Divagações: Xingu

Já disse mais de uma vez que não sou um grande fã do cinema nacional, mas por algum motivo tinha boas expectativas sobre Xingu . Não sei ...

Já disse mais de uma vez que não sou um grande fã do cinema nacional, mas por algum motivo tinha boas expectativas sobre Xingu. Não sei se era porque saia do inevitável tema de comédias, romances e violência que aparecem aos borbotões em nossa produção cultural. De todo modo, um pouco do meu ânimo foi levado ao ver o trailer, que era, na melhor hipótese, pouco inspirado. Porém, felizmente, o produto final ficou melhor do que a encomenda.

Em 1940, uma grande parte do território brasileiro ainda era inexplorada, de forma que, para incentivar a integração nacional, o governo federal iniciou um plano de expansão para o oeste. Em meio a essa última lasca de romantismo para explorar o desconhecido, os irmãos Orlando (Felipe Camargo), Cláudio (João Miguel) e Leonardo Villas Bôas (Caio Blat) deixaram seus empregos e a estabilidade da vida moderna para participar da expedição. No decorrer da sua viagem pelo planalto central, eles têm contato com várias comunidades indígenas nas proximidades do rio Xingu, que os levam a repensar o valor do progresso e da civilização em meio às comunidades tradicionais.

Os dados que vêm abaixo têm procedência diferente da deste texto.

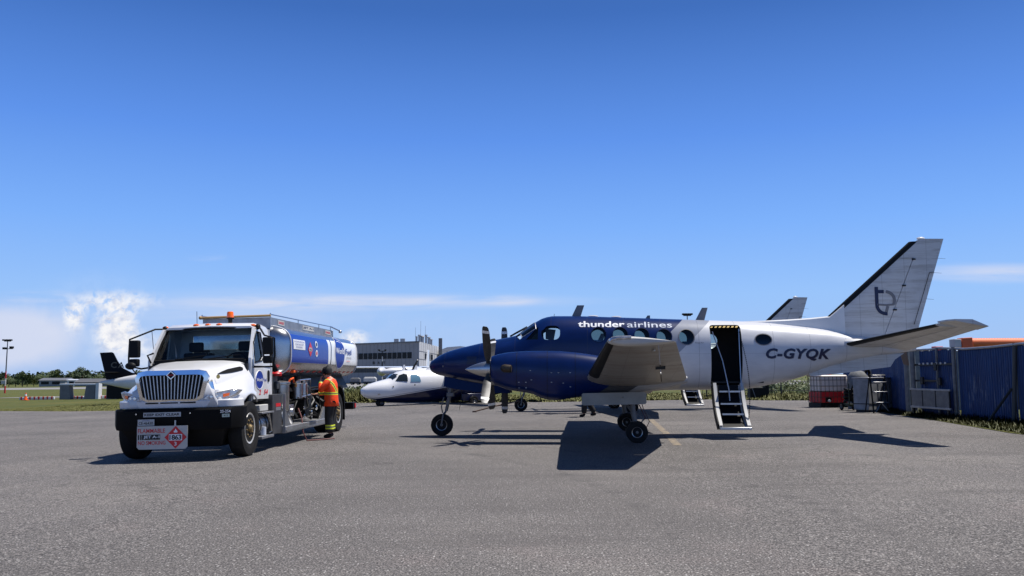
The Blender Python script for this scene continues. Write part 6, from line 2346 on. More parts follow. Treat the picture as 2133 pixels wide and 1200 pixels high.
    for sd in (-1, 1):
        wheel(lg, (1.05, sd * 0.12, 0.18), 0.18, 0.13, 0.08, names=('nose_tyre', 'wheel_rim'), side=sd, n=18)
    for (s, h) in ((2.2, 0.3), (2.9, 0.22), (3.6, 0.12)):
        mb = MB()
        mb.loft([foil_ring((s, 0, t_(s) - .03), (s + .22, 0, t_(s) - .03), .02, 0, 1, True, 5), foil_ring((s + .12, 0, t_(s) + h), (s + .22, 0, t_(s) + h), .012, 0, 1, True, 5)])
        mb.build('blade_aerial', 'white', r)
    return r


make_highwing()


def make_darktail():
    # parked behind the tanker, tail to the left
    r = thing('parked_airplane', 'airplane with black tail fin and white body behind the truck cab', 'airplane', (-17.9, 61.0, gz(-20)), (0, 0, math.pi + 0.03))
    # local x runs from nose to tail
    mb = MB()
    mb.loft(lofted_body([(0, 1.35, 1.25, .05), (0.4, 1.7, 1.0, .35), (1.6, 2.05, .75, .62), (2.6, 2.35, .62, .75), (3.6, 2.4, .6, .78), (6.5, 2.38, .62, .76), (8.0, 2.12, .78, .55), (9.5, 1.86, 1.00, .32), (10.8, 1.60, 1.28, .14), (11.3, 1.5, 1.38, .05)], 20))
    mb.build('fuselage', 'white', r, 60)
    mb = MB()
    P = [(8.2, 1.98), (9.1, 2.12), (9.75, 2.45), (10.12, 2.95), (10.42, 3.50), (10.55, 3.57), (11.38, 3.53), (10.85, 1.62), (9.5, 1.75)]
    mb.prism(P, -0.06, 0.06, lambda p, a: (p[0], a, p[1]))
    fin = mb.build('vertical_fin', mat('fin_black', (0.004, 0.004, 0.008), 0.5, spec=0.15), r, 0, bevel=0.03)
    for body, x0, x1 in (('C', 10.55, 10.15), ('A', 10.05, 9.62)):
        text_obj('fin_letter', body, lambda u, v: (x0 + (x1 - x0) * u, 0.063, 2.45 + 0.42 * v), mat('fin_letter_grey', (0.10, 0.085, 0.06), 0.5), fin, 0.02)
    for sd in (-1, 1):
        mb = MB()
        mb.loft([foil_ring((4.0, sd * y, 0.95 + 0.09 * y), (6.1 - 0.09 * y, sd * y, 0.92 + 0.09 * y), 0.16) for y in (0.3, 3.0, 6.4)])
        mb.build('wing', 'white', r, 40)
        mb = MB()
        mb.lathe([(-1.8, .05), (-1.6, .2), (-1.2, .33), (0, .4), (1.5, .25), (2.2, .06)], (4.4, sd * 2.2, 1.25), (1, 0, 0), 16)
        mb.build('engine_nacelle', 'white', r, 50)
        mb = MB()
        mb.loft([foil_ring((9.95 + 0.3 * y / 2, sd * y, 2.14), (10.75 + 0.1 * y, sd * y, 2.14), 0.06) for y in (0.05, 1.0, 1.9)])
        mb.build('tailplane', 'black', r, 40)
        mb = MB()
        mb.tube([(5.0, sd * 2.2, 1.0), (5.0, sd * 2.2, 0.3)], 0.06, 8)
        lg = mb.build('main_gear_leg', 'grey_metal', r, 40)
        wheel(lg, (5.0, sd * 2.2, 0.28), 0.28, 0.2, 0.13, names=('main_tyre', 'wheel_rim'), side=sd, n=18)
    mb = MB()
    mb.tube([(1.2, 0, 0.9), (1.1, 0, 0.26)], 0.05, 8)
    lg = mb.build('nose_gear_leg', 'grey_metal', r, 40)
    wheel(lg, (1.1, 0, 0.24), 0.24, 0.16, 0.11, names=('nose_tyre', 'wheel_rim'), side=1, n=18)
    return r


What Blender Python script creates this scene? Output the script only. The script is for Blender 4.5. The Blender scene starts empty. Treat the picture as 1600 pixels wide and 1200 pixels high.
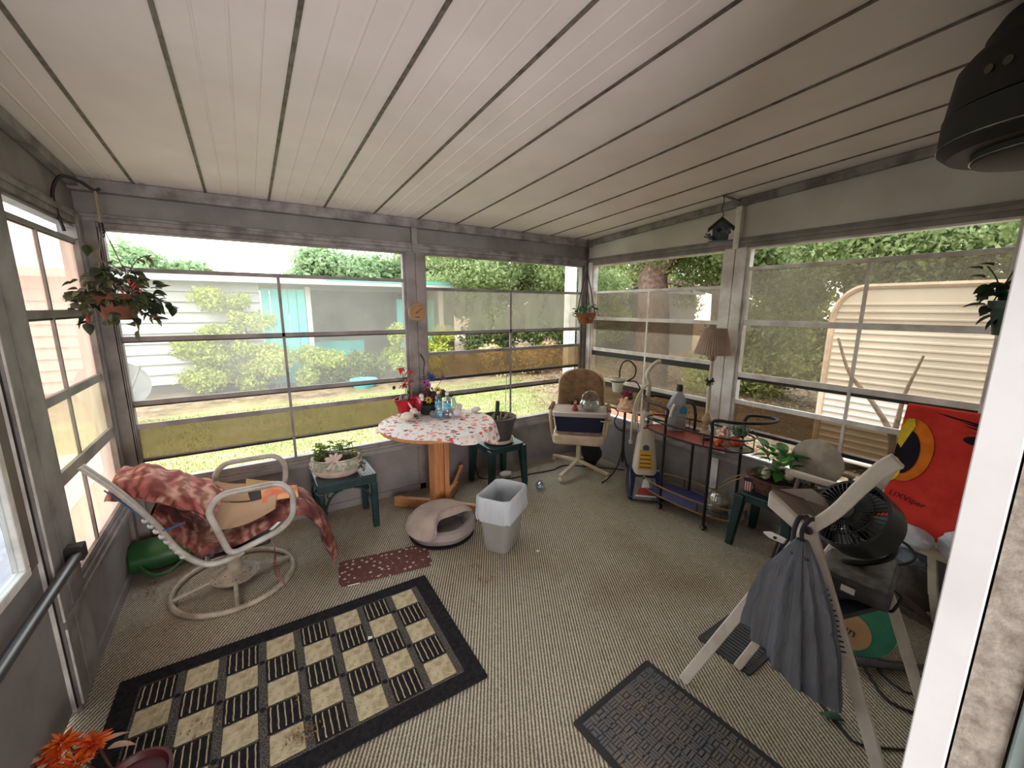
import bpy, bmesh, math, random
import numpy as np
from mathutils import Vector, Matrix, Quaternion
random.seed(7)
SC = bpy.context.scene
COL = SC.collection
PI = math.pi

# ------------------------------------------------------------------ camera, sky, sun, exposure
def look_camera():
    yaw, pitch, roll, H = 0.578689, 0.186995, 0.00389, 1.65
    F = Vector((math.sin(yaw)*math.cos(pitch), math.cos(yaw)*math.cos(pitch), -math.sin(pitch)))
    R = Vector((math.cos(yaw), -math.sin(yaw), 0)); U = R.cross(F)
    R2 = R*math.cos(roll) + U*math.sin(roll); U2 = U*math.cos(roll) - R*math.sin(roll)
    m = Matrix.Identity(4)
    for i in range(3):
        m[i][0] = R2[i]; m[i][1] = U2[i]; m[i][2] = -F[i]
    m[0][3], m[1][3], m[2][3] = 0, 0, H
    cd = bpy.data.cameras.new('camera'); cam = bpy.data.objects.new('camera', cd)
    cd.sensor_width = 36.0; cd.lens = 36.0*632.7/1600.0; cd.clip_start = 0.02; cd.clip_end = 300
    cam.matrix_world = m; COL.objects.link(cam); SC.camera = cam
look_camera()

W = bpy.data.worlds.new('overcast_sky'); SC.world = W; W.use_nodes = True
nt = W.node_tree; bg = nt.nodes['Background']
tc = nt.nodes.new('ShaderNodeTexCoord'); sp = nt.nodes.new('ShaderNodeSeparateXYZ'); rp = nt.nodes.new('ShaderNodeValToRGB')
nt.links.new(tc.outputs['Generated'], sp.inputs[0]); nt.links.new(sp.outputs['Z'], rp.inputs['Fac'])
rp.color_ramp.elements[0].color = (1.0, 0.97, 0.93, 1); rp.color_ramp.elements[0].position = 0.0
rp.color_ramp.elements[1].color = (0.84, 0.93, 1.0, 1); rp.color_ramp.elements[1].position = 0.8
nt.links.new(rp.outputs['Color'], bg.inputs['Color'])
SKY = 5.6
bg.inputs['Strength'].default_value = SKY

def light(name, kind, loc, energy, color=(1, 1, 1), **kw):
    ld = bpy.data.lights.new(name, kind); ld.energy = energy; ld.color = color
    lo = bpy.data.objects.new(name, ld); COL.objects.link(lo); lo.location = loc
    for k, v in kw.items(): setattr(ld, k, v)
    return lo
sun = light('hazy_sun', 'SUN', (0, -5, 12), 2.0, (1.0, 0.93, 0.80), angle=math.radians(14))
sun.rotation_euler = Vector((-0.62, -0.9, 1.25)).to_track_quat('Z', 'Y').to_euler()
fill_light = light('added_fill_light', 'AREA', (-0.05, -1.75, 1.05), 105, (1.0, 0.95, 0.93), shape='RECTANGLE', size=1.6, size_y=1.4)  # added fill light, unseen behind the camera, to brighten the porch interior
fill_light.rotation_euler = Vector((-0.10, -1.0, -0.12)).to_track_quat('Z', 'Y').to_euler()
SC.view_settings.view_transform = 'Standard'; SC.view_settings.look = 'None'
SC.view_settings.exposure = 0.12; SC.view_settings.gamma = 1.0; SC.view_settings.use_curve_mapping = False
cy = SC.cycles
cy.max_bounces = 10; cy.diffuse_bounces = 6; cy.glossy_bounces = 3; cy.transmission_bounces = 6; cy.transparent_max_bounces = 24
cy.use_denoising = True; cy.sample_clamp_indirect = 6.0; cy.caustics_reflective = False; cy.caustics_refractive = False

# ------------------------------------------------------------------ materials
def lin(c):
    return tuple(((v/255.0)/12.92 if v/255.0 <= 0.04045 else ((v/255.0+0.055)/1.055)**2.4) for v in c) + (1.0,)
class NT:
    def __init__(s, name):
        s.m = bpy.data.materials.new(name); s.m.use_nodes = True; s.t = s.m.node_tree
        s.p = s.t.nodes['Principled BSDF']; s.out = s.t.nodes['Material Output']
    def n(s, typ, **kw):
        nd = s.t.nodes.new(typ)
        for k, v in kw.items():
            if k in nd.inputs: nd.inputs[k].default_value = v
            else: setattr(nd, k, v)
        return nd
    def l(s, a, b): s.t.links.new(a, b)
    def coord(s, scale=(1, 1, 1), rot=(0, 0, 0), kind='Object'):
        c = s.n('ShaderNodeTexCoord'); mp = s.n('ShaderNodeMapping')
        mp.inputs['Scale'].default_value = scale; mp.inputs['Rotation'].default_value = rot
        s.l(c.outputs[kind], mp.inputs[0]); return mp.outputs[0]
    def pos(s, scale=(1, 1, 1), rot=(0, 0, 0)):
        g = s.n('ShaderNodeNewGeometry'); mp = s.n('ShaderNodeMapping')
        mp.inputs['Scale'].default_value = scale; mp.inputs['Rotation'].default_value = rot
        s.l(g.outputs['Position'], mp.inputs[0]); return mp.outputs[0]
    def noise(s, vec, scale, detail=4, rough=0.55):
        nd = s.n('ShaderNodeTexNoise'); nd.inputs['Scale'].default_value = scale; nd.inputs['Detail'].default_value = detail
        nd.inputs['Roughness'].default_value = rough; s.l(vec, nd.inputs['Vector']); return nd.outputs['Fac']
    def ramp(s, fac, stops, const=False):
        r = s.n('ShaderNodeValToRGB'); cr = r.color_ramp
        if const: cr.interpolation = 'CONSTANT'
        while len(cr.elements) < len(stops): cr.elements.new(0.5)
        for e, (p, c) in zip(cr.elements, stops):
            e.position = p; e.color = c if len(c) == 4 else lin(c)
        s.l(fac, r.inputs['Fac']); return r.outputs['Color']
    def mix(s, fac, a, b, typ='MIX'):
        m = s.n('ShaderNodeMix', data_type='RGBA', blend_type=typ)
        for sock, v in ((m.inputs['Factor'], fac), (m.inputs['A'], a), (m.inputs['B'], b)):
            pass
        ins = [i for i in m.inputs if i.enabled]
        fi, ai, bi = m.inputs[0], m.inputs[6], m.inputs[7]
        for sock, v in ((fi, fac), (ai, a), (bi, b)):
            if hasattr(v, 'is_output'): s.l(v, sock)
            else: sock.default_value = v
        return m.outputs[2]
    def bump(s, h, strength=0.3, dist=0.01):
        b = s.n('ShaderNodeBump'); b.inputs['Strength'].default_value = strength; b.inputs['Distance'].default_value = dist
        s.l(h, b.inputs['Height']); s.l(b.outputs['Normal'], s.p.inputs['Normal'])
    def base(s, v):
        if hasattr(v, 'is_output'): s.l(v, s.p.inputs['Base Color'])
        else: s.p.inputs['Base Color'].default_value = v
MATS = {}
def mat(name, c, rough=0.6, metal=0.0, c2=None, scale=8.0, amt=(0.4, 0.65), bump=None, spec=None, alpha=None, sub=None, coat=0):
    if name in MATS: return MATS[name]
    k = NT(name); k.p.inputs['Roughness'].default_value = rough; k.p.inputs['Metallic'].default_value = metal
    if spec is not None: k.p.inputs['Specular IOR Level'].default_value = spec
    if coat: k.p.inputs['Coat Weight'].default_value = coat
    c2 = c2 or tuple(max(0, int(v*0.86)) for v in c)
    v = k.coord(); f = k.noise(v, scale, 5)
    k.base(k.ramp(f, [(amt[0], c), (amt[1], c2)]))
    if bump: k.bump(k.noise(v, bump[0], 3), bump[1], bump[2] if len(bump) > 2 else 0.004)
    if alpha is not None: k.p.inputs['Alpha'].default_value = alpha
    MATS[name] = k.m; return k.m
def pane_mat(name, tint, haze, fac, gloss=0.03, streak=6.0):
    if name in MATS: return MATS[name]
    k = NT(name); t = k.t; t.nodes.remove(k.p)
    tr = k.n('ShaderNodeBsdfTransparent'); tr.inputs[0].default_value = lin(tint)
    df = k.n('ShaderNodeBsdfDiffuse'); df.inputs[0].default_value = lin(haze)
    tl = k.n('ShaderNodeBsdfTranslucent'); tl.inputs[0].default_value = lin(haze)
    gl = k.n('ShaderNodeBsdfGlossy'); gl.inputs['Roughness'].default_value = 0.25
    a = k.n('ShaderNodeMixShader'); a.inputs[0].default_value = 0.72; k.l(df.outputs[0], a.inputs[1]); k.l(tl.outputs[0], a.inputs[2])
    v = k.pos((streak, streak, 2.0)); nz = k.noise(v, 1.0, 5)
    mr = k.n('ShaderNodeMapRange'); mr.inputs['From Min'].default_value = 0.3; mr.inputs['From Max'].default_value = 0.7
    mr.inputs['To Min'].default_value = fac*0.75; mr.inputs['To Max'].default_value = min(1, fac*1.3); k.l(nz, mr.inputs['Value'])
    b = k.n('ShaderNodeMixShader'); k.l(mr.outputs[0], b.inputs[0]); k.l(tr.outputs[0], b.inputs[1]); k.l(a.outputs[0], b.inputs[2])
    c = k.n('ShaderNodeMixShader'); c.inputs[0].default_value = gloss; k.l(b.outputs[0], c.inputs[1]); k.l(gl.outputs[0], c.inputs[2])
    k.l(c.outputs[0], k.out.inputs['Surface']); MATS[name] = k.m; return k.m
def clear_mat(name, tint=(240, 245, 248), gloss=0.10, milky=0.0, milk=(230, 232, 235)):
    if name in MATS: return MATS[name]
    k = NT(name); k.t.nodes.remove(k.p)
    tr = k.n('ShaderNodeBsdfTransparent'); tr.inputs[0].default_value = lin(tint)
    gl = k.n('ShaderNodeBsdfGlossy'); gl.inputs['Roughness'].default_value = 0.06
    df = k.n('ShaderNodeBsdfDiffuse'); df.inputs[0].default_value = lin(milk)
    lw = k.n('ShaderNodeLayerWeight'); lw.inputs['Blend'].default_value = 0.35
    ma = k.n('ShaderNodeMath', operation='MULTIPLY_ADD'); ma.inputs[1].default_value = 0.55; ma.inputs[2].default_value = gloss
    k.l(lw.outputs['Facing'], ma.inputs[0])
    a = k.n('ShaderNodeMixShader'); a.inputs[0].default_value = milky; k.l(tr.outputs[0], a.inputs[1]); k.l(df.outputs[0], a.inputs[2])
    b = k.n('ShaderNodeMixShader'); k.l(ma.outputs[0], b.inputs[0]); k.l(a.outputs[0], b.inputs[1]); k.l(gl.outputs[0], b.inputs[2])
    k.l(b.outputs[0], k.out.inputs['Surface']); MATS[name] = k.m; return k.m
def leaf_mat(name, c1, c2, c3=None, trans=0.35, scale=3.0, rough=0.5):
    if name in MATS: return MATS[name]
    k = NT(name); v = k.pos(); f = k.noise(v, scale, 3)
    stops = [(0.35, c1), (0.6, c2)] + ([(0.75, c3)] if c3 else [])
    col = k.ramp(f, stops); k.base(col); k.p.inputs['Roughness'].default_value = rough
    tl = k.n('ShaderNodeBsdfTranslucent'); k.l(col, tl.inputs[0])
    m = k.n('ShaderNodeMixShader'); m.inputs[0].default_value = trans
    k.l(k.p.outputs[0], m.inputs[1]); k.l(tl.outputs[0], m.inputs[2]); k.l(m.outputs[0], k.out.inputs['Surface'])
    MATS[name] = k.m; return k.m

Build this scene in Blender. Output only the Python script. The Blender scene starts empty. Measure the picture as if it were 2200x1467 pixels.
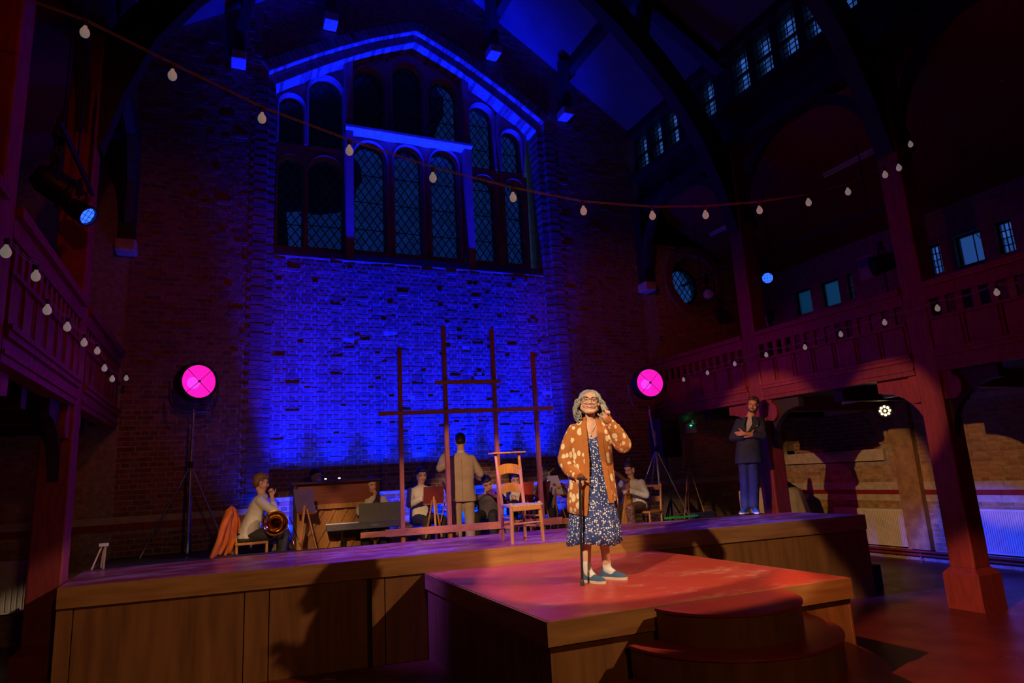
import bpy, math, random
from mathutils import Vector, Matrix
from mathutils.geometry import tessellate_polygon
random.seed(11)
SC = bpy.context.scene
COL = SC.collection
V = Vector

# ---------------------------------------------------------------- camera
cam_d = bpy.data.cameras.new('camera')
cam = bpy.data.objects.new('camera', cam_d)
COL.objects.link(cam)
YAW, PITCH, ROLL = 0.42266, 0.20001, -0.05565
fw = V((math.sin(YAW) * math.cos(PITCH), math.cos(YAW) * math.cos(PITCH), math.sin(PITCH)))
rt = V((math.cos(YAW), -math.sin(YAW), 0.0))
up = rt.cross(fw)
r2 = rt * math.cos(ROLL) + up * math.sin(ROLL)
u2 = -rt * math.sin(ROLL) + up * math.cos(ROLL)
cam.matrix_world = Matrix(((r2.x, u2.x, -fw.x, 0.0), (r2.y, u2.y, -fw.y, 0.0), (r2.z, u2.z, -fw.z, 1.85), (0, 0, 0, 1)))
cam_d.sensor_fit = 'HORIZONTAL'
cam_d.sensor_width = 36.0
cam_d.lens = 22.88
cam_d.clip_start = 0.05
cam_d.clip_end = 200
SC.camera = cam

# ---------------------------------------------------------------- view, world (dusk sky seen through the windows)
SC.view_settings.view_transform = 'Standard'
SC.view_settings.look = 'None'
SC.view_settings.exposure = 0.0
SC.view_settings.gamma = 1.0
SC.view_settings.use_curve_mapping = False
w = bpy.data.worlds.new('dusk_sky')
SC.world = w
w.use_nodes = True
bg = w.node_tree.nodes['Background']
bg.inputs[0].default_value = (0.025, 0.085, 0.30, 1)
bg.inputs[1].default_value = 1.4

# ---------------------------------------------------------------- lights: the hall's stage lanterns
def spot(name, loc, target, energy, color, angle, blend=0.3, size=0.06):
    d = bpy.data.lights.new(name, 'SPOT')
    d.energy = energy
    d.color = color
    d.spot_size = math.radians(angle)
    d.spot_blend = blend
    d.shadow_soft_size = size
    o = bpy.data.objects.new(name, d)
    COL.objects.link(o)
    o.location = loc
    o.rotation_euler = (V(target) - V(loc)).to_track_quat('-Z', 'Y').to_euler()
    return o

BLUE = (0.0, 0.004, 1.0)
# two warm profile spots on the actress, from the gallery fronts left and right of the audience
spot('key_light_from_the_left_gallery', (-1.2, 1.9, 4.7), (3.3, 5.6, 1.5), 1900, (1.0, 0.72, 0.46), 24, 0.15, 0.05)
spot('key_light_from_the_right_gallery', (7.7, 1.3, 5.9), (2.7, 5.95, 1.1), 1700, (1.0, 0.66, 0.38), 30, 0.15, 0.05)
# warm wash on the stage front and on the band
spot('amber_wash_from_the_front', (1.5, -4.5, 5.2), (1.9, 6.8, 0.5), 205, (1.0, 0.46, 0.14), 46, 0.7, 0.2)
for k, (x, z, e) in enumerate(((0.75, 1.28, 1500), (2.15, 1.2, 1300), (3.45, 1.5, 2500), (4.7, 1.2, 1500))):
    spot('amber_profile_on_the_band_%d' % k, (-1.15 + 0.1 * k, 0.3, 4.9), (x, 9.6, z), e, (1.0, 0.56, 0.26), 10.5, 0.35, 0.05)
spot('amber_wash_on_the_harp', (-1.1, 3.9, 4.5), (6.3, 9.2, 0.9), 1000, (1.0, 0.56, 0.26), 13, 0.4, 0.06)
spot('warm_wash_on_the_right_floor', (-1.2, 2.3, 4.7), (7.1, 4.5, 0.0), 2800, (1.0, 0.42, 0.20), 16, 0.4, 0.06)
spot('red_wash_on_the_end_wall_left', (1.2, -3.0, 6.4), (-1.0, 11.0, 4.2), 300, (1.0, 0.10, 0.03), 28, 1.0, 0.2)
spot('red_wash_on_the_end_wall_right', (-1.0, 1.6, 5.6), (7.6, 11.0, 4.2), 330, (1.0, 0.08, 0.03), 25, 1.0, 0.2)
# red and magenta on the galleries
spot('red_wash_on_the_right_gallery', (-1.0, 2.2, 5.0), (8.0, 6.0, 3.2), 150, (1.0, 0.0, 0.05), 36, 0.9, 0.15)
spot('magenta_wash_on_the_right_gallery', (-1.0, 6.4, 5.0), (8.0, 8.6, 3.3), 230, (1.0, 0.0, 0.50), 26, 0.9, 0.15)
spot('red_wash_on_the_left_gallery', (7.6, 2.4, 5.0), (-1.4, 7.0, 3.4), 170, (1.0, 0.0, 0.10), 36, 0.9, 0.15)
spot('violet_wash_on_the_left_gallery', (7.9, 6.9, 7.0), (-1.4, 7.2, 3.8), 230, (0.45, 0.0, 1.0), 34, 0.9, 0.15)
# blue: the lanterns hung in the galleries
spot('blue_lantern_left_gallery', (-1.15, 7.42, 4.55), (10.3, 6.7, 0.0), 8500, (0.01, 0.06, 1.0), 14, 0.35, 0.05)
spot('blue_lantern_left_gallery_stage', (-1.15, 7.5, 4.55), (2.6, 7.9, 1.0), 2300, (0.14, 0.05, 1.0), 40, 0.8, 0.06)
spot('blue_lantern_right_gallery', (8.0, 7.6, 4.95), (2.4, 7.9, 1.0), 2600, (0.14, 0.05, 1.0), 36, 0.8, 0.06)
spot('blue_lantern_left_gallery_far', (-1.1, 7.3, 4.55), (6.4, 7.4, 1.0), 3000, (0.14, 0.05, 1.0), 20, 0.8, 0.06)
# amber from the left gallery, across the stage and under the right gallery
spot('amber_wash_under_the_gallery', (-1.1, 4.6, 4.5), (11.1, 9.2, 1.1), 1900, (1.0, 0.50, 0.14), 15.5, 0.3, 0.05)
spot('amber_wash_under_the_gallery_near', (-1.1, 4.6, 4.5), (11.1, 6.3, 1.6), 1500, (1.0, 0.42, 0.10), 9.5, 0.4, 0.05)
# uplights on the band platform at the foot of the end wall
for k, x in enumerate((0.95, 1.7, 2.45, 3.2, 3.95, 4.7, 5.45)):
    spot('blue_uplight_%d' % k, (x, 10.68, 0.84), (x, 11.2, 5.0), 8500, BLUE, 32, 1.0, 0.04)
    spot('blue_floor_flood_%d' % k, (x, 10.66, 0.84), (x, 11.2, 3.0), 360, (0.0, 0.02, 1.0), 100, 1.0, 0.04)
# ---------------------------------------------------------------- helpers
def lerp(a, b, t):
    return a + (b - a) * t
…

Apesar de ser mais uma cinebiografia no meio de tantas outras, Xingu – exercendo o papel de ser uma produção tipicamente nacional, tanto na produção quanto na temática – não faz feio. Sendo bem produzida e tecnicamente competente, o filme retrata essa ‘zona cinzenta’ da história onde, apesar de todo o progresso das cidades, muito do interior do país permanecia virgem. É surpreendente pensar que, enquanto uma guerra tão recente acontecia na Europa, muitos habitantes nativos do país nunca haviam visto um homem branco.

Como disse anteriormente, o trailer engana um pouco e faz a história é muito mais romantizada do que realmente é (e, portanto, próxima a tantas outras por aí). Quem não conhece a história dos irmãos Villas Bôas certamente vai esperar um resultado diferente do que a trama conta. Desse jeito, é interessante perceber as nuances políticas e históricas pelas quais a história passa, percebendo nisso como se deu a construção do país em que vivemos hoje. Além disso, tenho que dizer: é engraçado ver Cao Hamburger na direção de um filme mais denso. É claro que não desconsidero a filmografia do diretor, mas é que, no meu imaginário, ele ainda faz parte da infância através dos programas da TV Cultura.

Ainda assim, não posso dizer que o filme é isento de falhas. Apesar de retratar bem as comunidades indígenas, Xingu peca um pouco nos personagens principais. Obviamente, não deve ser fácil entender as motivações, que são bem críveis apesar de tudo, mas há uma falta personalidade e individualidade no ‘núcleo branco’. No fim, são vários personagens que não têm exatamente características marcantes e pelos quais você não consegue se apegar. O roteiro funciona muito melhor se você imaginar que não temos a história dos indivíduos, mas da relação deles com a evolução das relações entre o índio e o branco.

Outro problema visível é o ritmo. O filme é relativamente curto, com pouco mais de uma hora em meia, mas por vezes parece se arrastar e se alongar demais. Para os mais impacientes será difícil não olhar uma ou duas vezes para o relógio. Sobretudo porque não há muita ação ou até mesmo interação dos personagens em vários momentos do filme.

Mesmo assim, eu indicaria Xingu mais pelo valor cultural do que pela qualidade cinematográfica. O filme tem vários pontos que merecem ser considerados e uma narrativa que se desprende dos velhos clichês do cinema nacional, mas seus méritos como filme são poucos. É mais uma obra interessante do que uma que vá divertir ou te prender na poltrona do cinema. Não é um programa para todos, mas para quem tem a paciência e a curiosidade sobre a própria história de nosso país – e vale pelo bom retrato.